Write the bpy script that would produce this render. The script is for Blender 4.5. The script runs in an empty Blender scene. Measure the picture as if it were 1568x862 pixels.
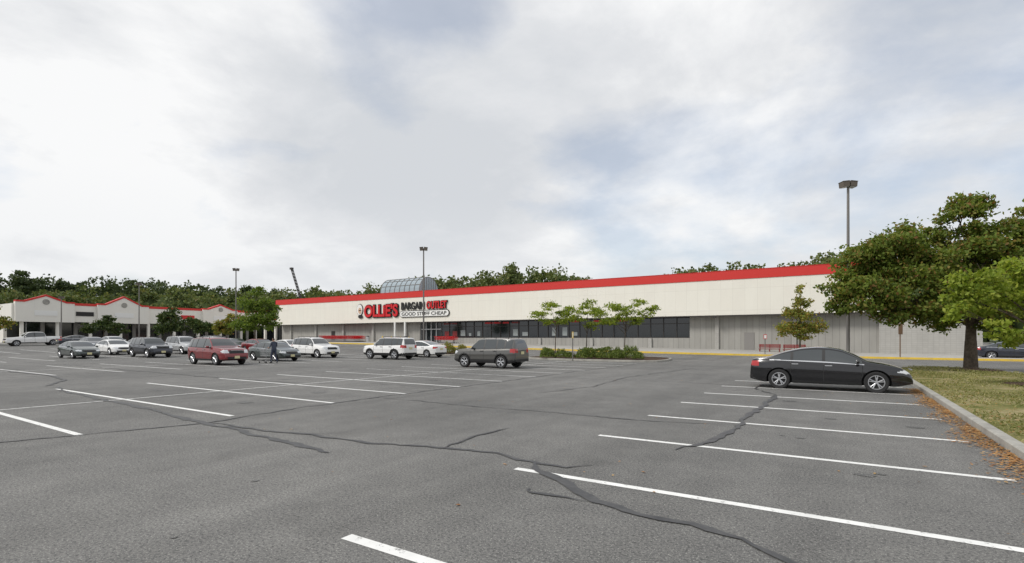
import bpy, math, random
import numpy as np
from mathutils import Vector, Matrix
random.seed(7); rng=np.random.default_rng(11)
sc=bpy.context.scene
sc.view_settings.view_transform='Standard'; sc.view_settings.look='None'; sc.view_settings.exposure=0
R=math.radians

# ---------------------------------------------------------------- terrain height
def g(x,y):
    s=(-x*0.5+y*0.75-35)/45.0
    s=np.clip(s,0,1); return 0.9*s*s*(3-2*s)
def gf(x,y): return float(g(x,y))

# ---------------------------------------------------------------- materials
def mat(name,col=(.5,.5,.5),rough=.7,metal=0,coat=0,spec=.5):
    m=bpy.data.materials.new(name); m.use_nodes=True
    b=m.node_tree.nodes['Principled BSDF']
    b.inputs['Base Color'].default_value=(*col,1); b.inputs['Roughness'].default_value=rough
    b.inputs['Metallic'].default_value=metal; b.inputs['Coat Weight'].default_value=coat
    b.inputs['Specular IOR Level'].default_value=spec
    return m
def nd(m,t,**kw):
    n=m.node_tree.nodes.new(t)
    for k,v in kw.items(): setattr(n,k,v)
    return n
def lk(m,a,b): m.node_tree.links.new(a,b)
def noise(m,scale,detail=4,rough=.55,coord='Object',vec=None):
    n=nd(m,'ShaderNodeTexNoise'); n.inputs['Scale'].default_value=scale
    n.inputs['Detail'].default_value=detail; n.inputs['Roughness'].default_value=rough
    if vec is None:
        tc=nd(m,'ShaderNodeTexCoord'); vec=tc.outputs[coord]
    lk(m,vec,n.inputs['Vector']); return n.outputs['Fac']
def ramp(m,fac,stops):
    r=nd(m,'ShaderNodeValToRGB'); e=r.color_ramp.elements
    e[0].position=stops[0][0]; e[0].color=(*stops[0][1],1)
    e[1].position=stops[1][0]; e[1].color=(*stops[1][1],1)
    for p,c in stops[2:]:
        k=e.new(p); k.color=(*c,1)
    lk(m,fac,r.inputs['Fac']); return r.outputs['Color']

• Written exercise
Up to and including the line with "R=math.radians", copy the data above from its first line. Skip pictures.

• Exercise solution
Write the bpy script that would produce this render. The script is for Blender 4.5. The script runs in an empty Blender scene. Measure the picture as if it were 1568x862 pixels.
import bpy, math, random
import numpy as np
from mathutils import Vector, Matrix
random.seed(7); rng=np.random.default_rng(11)
sc=bpy.context.scene
sc.view_settings.view_transform='Standard'; sc.view_settings.look='None'; sc.view_settings.exposure=0
R=math.radians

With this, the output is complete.